Nevertheless, it's nice to see how powerful the new parser is! Any chance this would allow us to have a multi-line with statement? with self.context_manager_one(some, parameters, that, are, passed) \ as return_value_one, \ self.context_manager_two(self.p, slice(None), None) \ as return_value_two: but with parentheses instead of backslash continuations? On Wednesday, June 10, 2020 at 12:55:01 PM UTC-4, Guido van Rossum wrote:
On Tue, Jun 9, 2020 at 6:33 PM Greg Ewing <greg...@canterbury.ac.nz <javascript:>> wrote:
Why is this being proposed?
I think we would need a very strong reason to consider this, and so far I haven't seen any justification other than "because we can".

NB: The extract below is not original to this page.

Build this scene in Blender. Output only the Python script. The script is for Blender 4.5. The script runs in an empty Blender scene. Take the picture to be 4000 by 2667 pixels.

There was definitely something of that... I was looking at the new PEG parser and realized that *if people wanted it* this would be easy to do. So I spent a pleasant hour or two coding it up to my satisfaction.
But I was also trying to satisfy some demand. When Python 3 was young, print becoming a function was one of the most frequent complaints, and it's still occasionally seen on Twitter. I found at least two StackOverflow issues about it, but the combined upvote count was less than 100.
An early post in this thread reminded me that IPython has a feature called "autocall" that allows exactly this syntax. I don't know how popular it is. However, apparently there the form `f x+1` ends up calling `f("x+1")` (i.e. stringifying the argument), so introducing similar syntax in Python with different semantics would hardly be helpful. (If someone wants to start a debate on argument quoting, please start a new thread, so we can lay this one to rest.)
All in all, it's clear that there's no future for this idea, and I will happily withdraw it.